29 .What is clear from that testimony is that PW3 did not at all relate his testimony to the bank statements and it is therefore unclear whether the cash deposits reflected in plaintiff’s bank statement relate to their remittance to plaintiff’s wife. There were also no income and loss account presented to show the income the vehicle earned and more importantly there was no evidence of income tax of their business. On the whole the plaintiff failed to meet the burden of proof in regard to his claim for loss of use of the vehicle.
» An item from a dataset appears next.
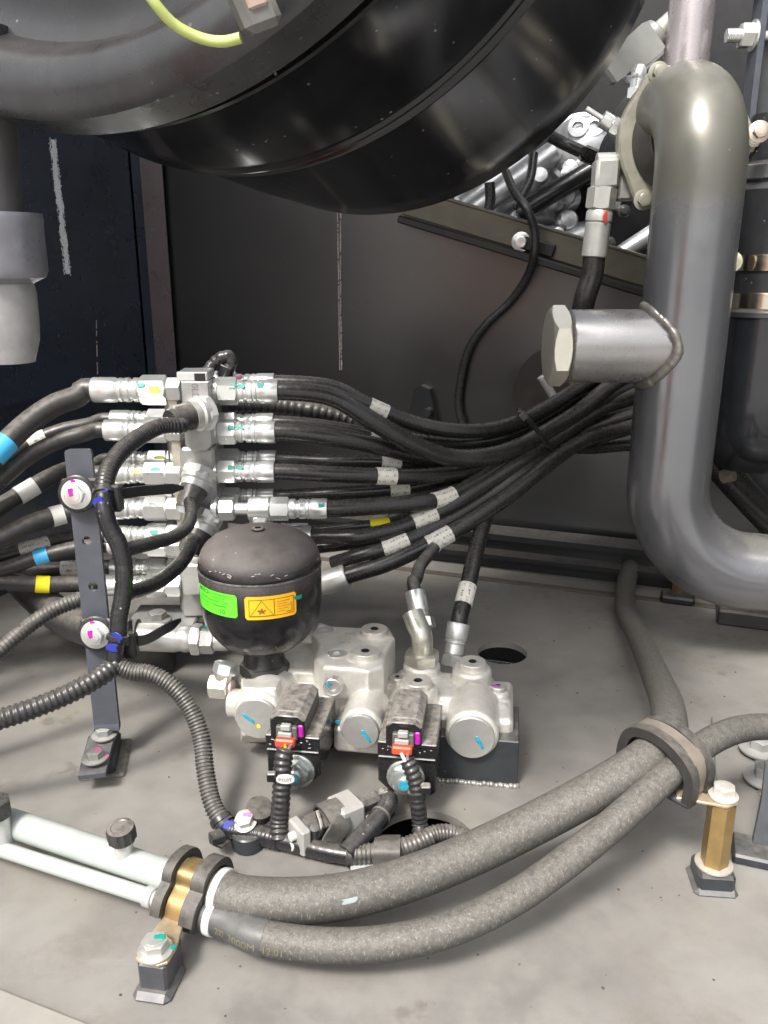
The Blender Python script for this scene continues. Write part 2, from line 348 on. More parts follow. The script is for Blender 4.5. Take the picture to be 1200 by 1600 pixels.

In this regard I am guided by the case.
Theta Tea Company Limited & another v Florence Njau Njambi (2002) e KLR where the court had this to say:
We may usefully start by quoting the words of Lord Goddard, C.J in BONHAM CARTER V HYDE PARTK HOTEL LTD, (1948)64 T.L.R 177, which were cited with approval by this court in KENYA BUS SERVICES & ANOTHER V FREDRICK MAYENDE (1988-92) KAR, 232. Lord Chief Justice Goddard said:
“Plaintiffs must understand that if they bring actions for damages, it is not enough to write down particulars and, so to speak, throw them at the head of the court, saying ‘this is what I have lost, I ask you to give me the damages’. They have to prove it.”
30. It was not enough to exhibit banks statements. The plaintiff was required to give evidence that explained each deposit that related to the usage of the vehicle.
31. Before ending this judgment I need to state that the plaintiff when filing his plaint under paid the court fees for the same. The filing he ought to have paid was Ksh 70,000 but he paid Ksh 3,200 only. The plaintiff before extracting this decree shall therefore pay that difference of court fees.
32 . In the end I make the following orders:
(a) Judgment is entered against the defendant in favour of the plaintiff for Ksh 1,660,000
(b) The plaintiff is awarded costs of this suit.
(c) The plaintiff shall pay the further court filing fees before extracting the decree.
Dated and delivered at Mombasa this 2nd day of July 2015.
MARY KASANGO
JUDGE
2. 7.2015
Coram
Before Justice Mary Kasango
C/Assistant – Kavuku
For Plaintiff:
For Defendant:
Court
Judgment delivered in their presence/absence in open court.